Pour juger irrecevable un enregistrement téléphonique, la Cour de cassation se fonde sur le fait qu'il soit obtenu à l'insu de celui à qui il est opposé. Or, ce n'est pas le cas du SMS, dont l'auteur sait pertinemment qu'il sera conservé dans le téléphone de son destinataire. 

La Cour de cassation a ainsi indiqué : "Si l'enregistrement d'une conversation téléphonique privée, effectué à l'insu de l'auteur des propos invoqués, est un procédé déloyal rendant irrecevable en justice la preuve ainsi obtenue, il n'en est pas de même de l'utilisation par le destinataire des messages écrits téléphoniquement adressés, dits SMS, dont l'auteur ne peut ignorer qu'ils sont enregistrés par l'appareil récepteur". Là encore, l'expression retenue par la Cour prend tout son sens. En effet, si "l'auteur ne peut ignorer", c'est donc que l'enregistrement ne s'est pas fait à son "insu", fondement de la déloyauté rendant irrecevable en justice les preuves obtenues à l'aide de procédés ainsi mis en place.

En mettant en avant le caractère écrit des SMS, mais également en soulignant que  leur auteur a connaissance de la conservation possible de son message, la Cour s'aligne sur l'admission légale de l'écrit sous forme électronique. Le SMS devient ainsi une preuve recevable en justice, au même titre que l'écrit papier, sous réserve, bien sûr, que "puisse être dûment identifiée la personne dont il émane et qu'il soit établi et conservé dans des conditions de nature à en garantir l'intégrité" comme le prévoit le Code civil (article 1316-1 du Code civil).

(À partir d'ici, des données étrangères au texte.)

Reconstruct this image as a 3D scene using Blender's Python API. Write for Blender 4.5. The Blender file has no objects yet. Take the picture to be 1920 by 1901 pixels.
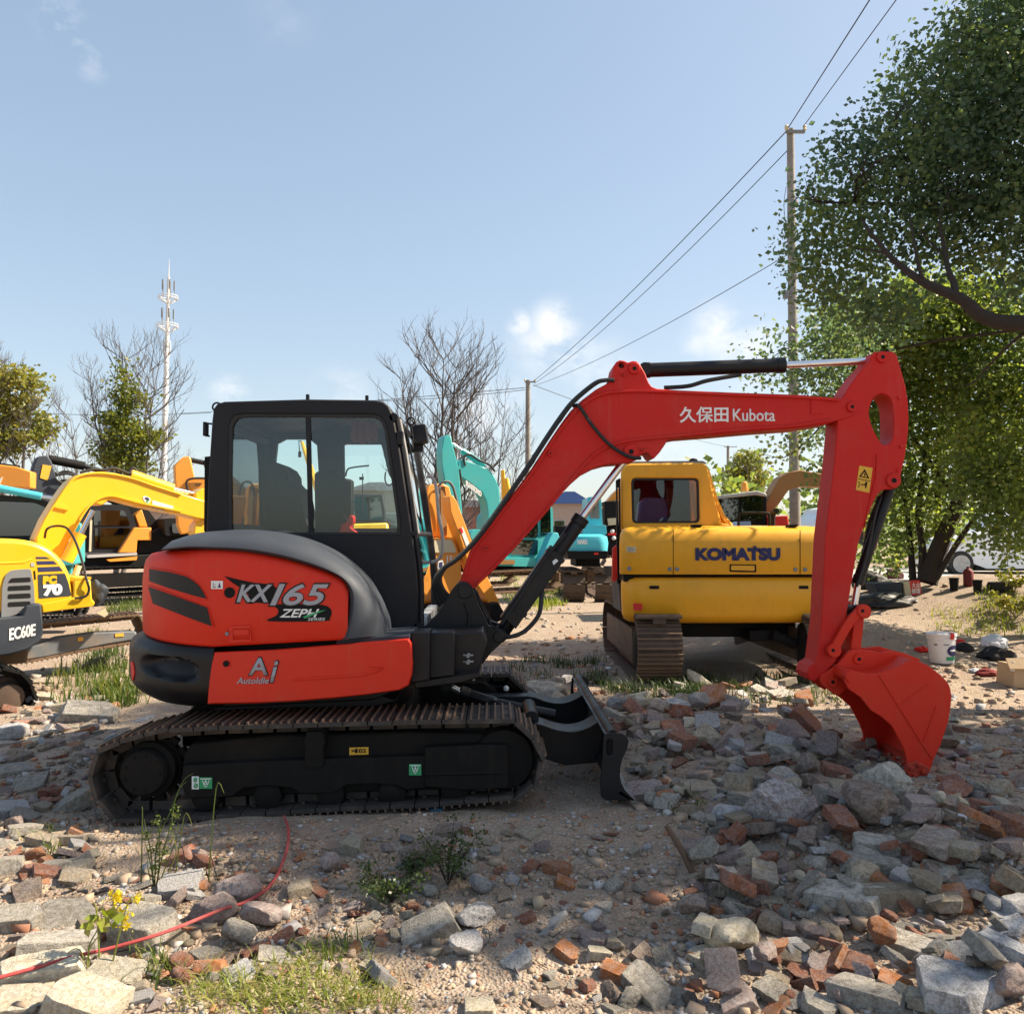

Cet arrêt illustre parfaitement l'évolution logique et inévitable du régime de la preuve, qui doit s'adapter aux TIC.

A double tranchant

La décision ouvre, par ailleurs, des perspectives non négligeables en matière de droit du travail. Notons, en effet, que ce mode de preuve, qui est nouvellement reconnu ici au salarié, l'est naturellement aussi pour l'employeur. Les salariés doivent savoir que leur employeur pourra ainsi désormais établir une faute de leur part, en s'appuyant sur un SMS qu'ils auraient envoyé ou reçu.